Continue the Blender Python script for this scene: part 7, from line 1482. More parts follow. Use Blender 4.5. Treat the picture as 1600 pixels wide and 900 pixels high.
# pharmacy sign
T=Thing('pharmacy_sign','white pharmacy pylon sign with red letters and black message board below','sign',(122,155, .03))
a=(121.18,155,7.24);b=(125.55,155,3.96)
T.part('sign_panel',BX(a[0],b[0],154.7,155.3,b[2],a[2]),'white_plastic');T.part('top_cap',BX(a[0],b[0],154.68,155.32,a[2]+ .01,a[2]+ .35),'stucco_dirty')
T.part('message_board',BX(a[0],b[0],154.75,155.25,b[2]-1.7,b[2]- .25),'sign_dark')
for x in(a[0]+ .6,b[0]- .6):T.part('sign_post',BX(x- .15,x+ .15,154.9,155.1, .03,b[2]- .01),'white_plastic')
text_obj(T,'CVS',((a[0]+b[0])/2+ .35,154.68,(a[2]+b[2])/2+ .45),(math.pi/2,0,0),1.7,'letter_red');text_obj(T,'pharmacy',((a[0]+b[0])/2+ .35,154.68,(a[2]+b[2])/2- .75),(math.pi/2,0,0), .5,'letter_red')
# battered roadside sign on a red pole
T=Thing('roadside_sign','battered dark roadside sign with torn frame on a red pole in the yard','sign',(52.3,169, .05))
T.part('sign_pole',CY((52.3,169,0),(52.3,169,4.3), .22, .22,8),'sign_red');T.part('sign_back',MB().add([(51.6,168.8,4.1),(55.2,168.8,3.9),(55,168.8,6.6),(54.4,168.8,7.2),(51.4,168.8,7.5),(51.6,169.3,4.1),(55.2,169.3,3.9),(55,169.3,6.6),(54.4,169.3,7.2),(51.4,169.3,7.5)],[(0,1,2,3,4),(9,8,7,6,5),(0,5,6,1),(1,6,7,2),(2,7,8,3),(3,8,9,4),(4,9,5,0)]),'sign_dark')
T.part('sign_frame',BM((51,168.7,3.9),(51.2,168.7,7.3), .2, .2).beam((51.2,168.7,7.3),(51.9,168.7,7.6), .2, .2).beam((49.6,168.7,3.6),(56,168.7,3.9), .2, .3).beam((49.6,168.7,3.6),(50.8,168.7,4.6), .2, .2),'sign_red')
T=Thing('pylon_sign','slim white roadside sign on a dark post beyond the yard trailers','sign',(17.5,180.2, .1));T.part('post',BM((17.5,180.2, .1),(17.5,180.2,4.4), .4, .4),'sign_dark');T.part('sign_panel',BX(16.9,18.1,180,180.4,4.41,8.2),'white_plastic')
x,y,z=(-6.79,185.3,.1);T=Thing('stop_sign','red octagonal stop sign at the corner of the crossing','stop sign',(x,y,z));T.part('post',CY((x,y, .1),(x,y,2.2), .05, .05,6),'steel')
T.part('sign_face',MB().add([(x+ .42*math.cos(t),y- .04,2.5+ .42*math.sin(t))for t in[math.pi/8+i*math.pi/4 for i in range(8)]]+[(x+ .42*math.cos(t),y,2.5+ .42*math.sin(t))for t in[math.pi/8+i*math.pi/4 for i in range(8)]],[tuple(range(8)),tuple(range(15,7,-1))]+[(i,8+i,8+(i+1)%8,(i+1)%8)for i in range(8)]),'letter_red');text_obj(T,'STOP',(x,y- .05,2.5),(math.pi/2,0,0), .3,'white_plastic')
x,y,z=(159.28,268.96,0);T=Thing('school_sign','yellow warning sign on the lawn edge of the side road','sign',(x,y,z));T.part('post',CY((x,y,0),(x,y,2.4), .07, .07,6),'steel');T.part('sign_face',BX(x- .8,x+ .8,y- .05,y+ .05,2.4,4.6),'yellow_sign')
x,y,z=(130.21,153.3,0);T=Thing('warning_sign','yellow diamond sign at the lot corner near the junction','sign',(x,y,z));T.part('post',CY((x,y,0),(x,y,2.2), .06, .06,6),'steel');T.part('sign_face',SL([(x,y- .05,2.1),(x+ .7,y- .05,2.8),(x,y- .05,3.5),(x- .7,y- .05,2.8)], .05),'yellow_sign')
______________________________
### [STATED PROBLEM]
Reproduce every line above without error.

### [SOLUTION FOR THIS PROBLEM]
Continue the Blender Python script for this scene: part 7, from line 1482. More parts follow. Use Blender 4.5. Treat the picture as 1600 pixels wide and 900 pixels high.
# pharmacy sign
T=Thing('pharmacy_sign','white pharmacy pylon sign with red letters and black message board below','sign',(122,155, .03))
a=(121.18,155,7.24);b=(125.55,155,3.96)
T.part('sign_panel',BX(a[0],b[0],154.7,155.3,b[2],a[2]),'white_plastic');T.part('top_cap',BX(a[0],b[0],154.68,155.32,a[2]+ .01,a[2]+ .35),'stucco_dirty')
T.part('message_board',BX(a[0],b[0],154.75,155.25,b[2]-1.7,b[2]- .25),'sign_dark')
for x in(a[0]+ .6,b[0]- .6):T.part('sign_post',BX(x- .15,x+ .15,154.9,155.1, .03,b[2]- .01),'white_plastic')
text_obj(T,'CVS',((a[0]+b[0])/2+ .35,154.68,(a[2]+b[2])/2+ .45),(math.pi/2,0,0),1.7,'letter_red');text_obj(T,'pharmacy',((a[0]+b[0])/2+ .35,154.68,(a[2]+b[2])/2- .75),(math.pi/2,0,0), .5,'letter_red')
# battered roadside sign on a red pole
T=Thing('roadside_sign','battered dark roadside sign with torn frame on a red pole in the yard','sign',(52.3,169, .05))
T.part('sign_pole',CY((52.3,169,0),(52.3,169,4.3), .22, .22,8),'sign_red');T.part('sign_back',MB().add([(51.6,168.8,4.1),(55.2,168.8,3.9),(55,168.8,6.6),(54.4,168.8,7.2),(51.4,168.8,7.5),(51.6,169.3,4.1),(55.2,169.3,3.9),(55,169.3,6.6),(54.4,169.3,7.2),(51.4,169.3,7.5)],[(0,1,2,3,4),(9,8,7,6,5),(0,5,6,1),(1,6,7,2),(2,7,8,3),(3,8,9,4),(4,9,5,0)]),'sign_dark')
T.part('sign_frame',BM((51,168.7,3.9),(51.2,168.7,7.3), .2, .2).beam((51.2,168.7,7.3),(51.9,168.7,7.6), .2, .2).beam((49.6,168.7,3.6),(56,168.7,3.9), .2, .3).beam((49.6,168.7,3.6),(50.8,168.7,4.6), .2, .2),'sign_red')
T=Thing('pylon_sign','slim white roadside sign on a dark post beyond the yard trailers','sign',(17.5,180.2, .1));T.part('post',BM((17.5,180.2, .1),(17.5,180.2,4.4), .4, .4),'sign_dark');T.part('sign_panel',BX(16.9,18.1,180,180.4,4.41,8.2),'white_plastic')
x,y,z=(-6.79,185.3,.1);T=Thing('stop_sign','red octagonal stop sign at the corner of the crossing','stop sign',(x,y,z));T.part('post',CY((x,y, .1),(x,y,2.2), .05, .05,6),'steel')
T.part('sign_face',MB().add([(x+ .42*math.cos(t),y- .04,2.5+ .42*math.sin(t))for t in[math.pi/8+i*math.pi/4 for i in range(8)]]+[(x+ .42*math.cos(t),y,2.5+ .42*math.sin(t))for t in[math.pi/8+i*math.pi/4 for i in range(8)]],[tuple(range(8)),tuple(range(15,7,-1))]+[(i,8+i,8+(i+1)%8,(i+1)%8)for i in range(8)]),'letter_red');text_obj(T,'STOP',(x,y- .05,2.5),(math.pi/2,0,0), .3,'white_plastic')
x,y,z=(159.28,268.96,0);T=Thing('school_sign','yellow warning sign on the lawn edge of the side road','sign',(x,y,z));T.part('post',CY((x,y,0),(x,y,2.4), .07, .07,6),'steel');T.part('sign_face',BX(x- .8,x+ .8,y- .05,y+ .05,2.4,4.6),'yellow_sign')
x,y,z=(130.21,153.3,0);T=Thing('warning_sign','yellow diamond sign at the lot corner near the junction','sign',(x,y,z));T.part('post',CY((x,y,0),(x,y,2.2), .06, .06,6),'steel');T.part('sign_face',SL([(x,y- .05,2.1),(x+ .7,y- .05,2.8),(x,y- .05,3.5),(x- .7,y- .05,2.8)], .05),'yellow_sign')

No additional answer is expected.